Nuestros respetos a quienes en un arranque de generosidad pensaban haber entregado su vida a la más noble de las causas y descubren ahora la estafa de que han sido víctimas. Porque todos podemos sentirnos capaces de incurrir en las más perversas abyecciones, pero parece increíble que alguien lo hiciera mientras impulsaba una institución empeñada en la búsqueda de almas para la santidad, cuyos cuerpos obedientes utilizaba para practicar la sodomía haciéndose llamar padre. La ausencia de huellas detectables de esta doble o cuádruple vida de Maciel, sostenida durante 60 años, es inexplicable por grande que fuera su refinamiento. Así que, llegados a este punto y escuchado el clamor de las víctimas silenciadas tanto tiempo, sólo parece coherente dar curso al grito de "¡muera (sea declarado réprobo) Sansón (Maciel) y los filisteos (facilitadores y consentidores de su entorno)!".
El caso es que en estos días pasados hemos alcanzado el punto de lo que Clausewitz llamaría la divisoria de las aguas. A partir de los hechos probados de pederastia, las actitudes han de ser claras. Los abusadores deben ser declarados réprobos, sin confundir la última misericordia del Dios de los cristianos con el pago de las penas que les corresponda asumir a los delincuentes conforme al Código Penal vigente. Las normas para obtener la absolución sacramental operan en un plano distinto de aquel marcado por la autoridad y las normas cívicas, que determinan cómo, dónde y cuándo se han de cumplir las penas correspondientes a los delitos cometidos. Encubrirlo en absoluto es aceptable, pese a que se compartan vestiduras talares o se pertenezca a una misma compañía, por muy pía que haya sido declarada bajo la autoridad apostólica.
La Iglesia jerárquica debe huir de la hipocresía de atar cargas pesadas y echarlas sobre los hombros de los demás mientras no hace nada por levantarlas. Por ejemplo, su defensa de los derechos del nasciturus puede tener la grandeza de ir a contracorriente, sin preocuparse de las indignaciones que le granjea en algunos ambientes.

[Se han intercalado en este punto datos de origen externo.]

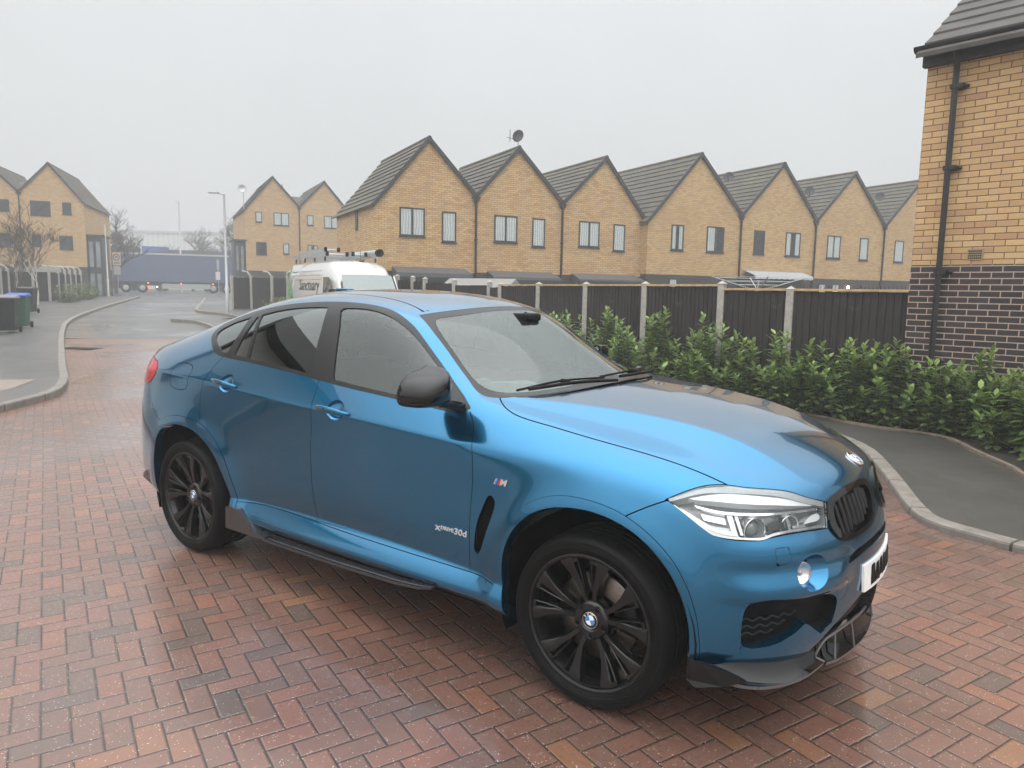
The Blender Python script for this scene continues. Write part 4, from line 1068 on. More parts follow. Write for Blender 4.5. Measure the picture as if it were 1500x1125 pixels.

Pero ahora, ante los casos de pederastia a cargo de eclesiásticos, no debería intentar maniobras dialécticas de diversión -como si las denuncias fueran excusas para no hablar de Dios, según pretendía hace días en Ávila el cardenal Cañizares-, ni salir con la trampa de que "quién esté limpio de pecado que tire la primera piedra". Porque sin abandonar la lectura del Evangelio puede encontrarse el pasaje donde se emplea a fondo la "santa ira" para expulsar a los mercaderes del Templo látigo en mano.
Como todas las instituciones, la Iglesia debería ser extraordinariamente cuidadosa antes de condenar a los demás o de aplicarse a sí misma y a sus clérigos y jerarcas delincuentes cualquier indulgencia. Atentos.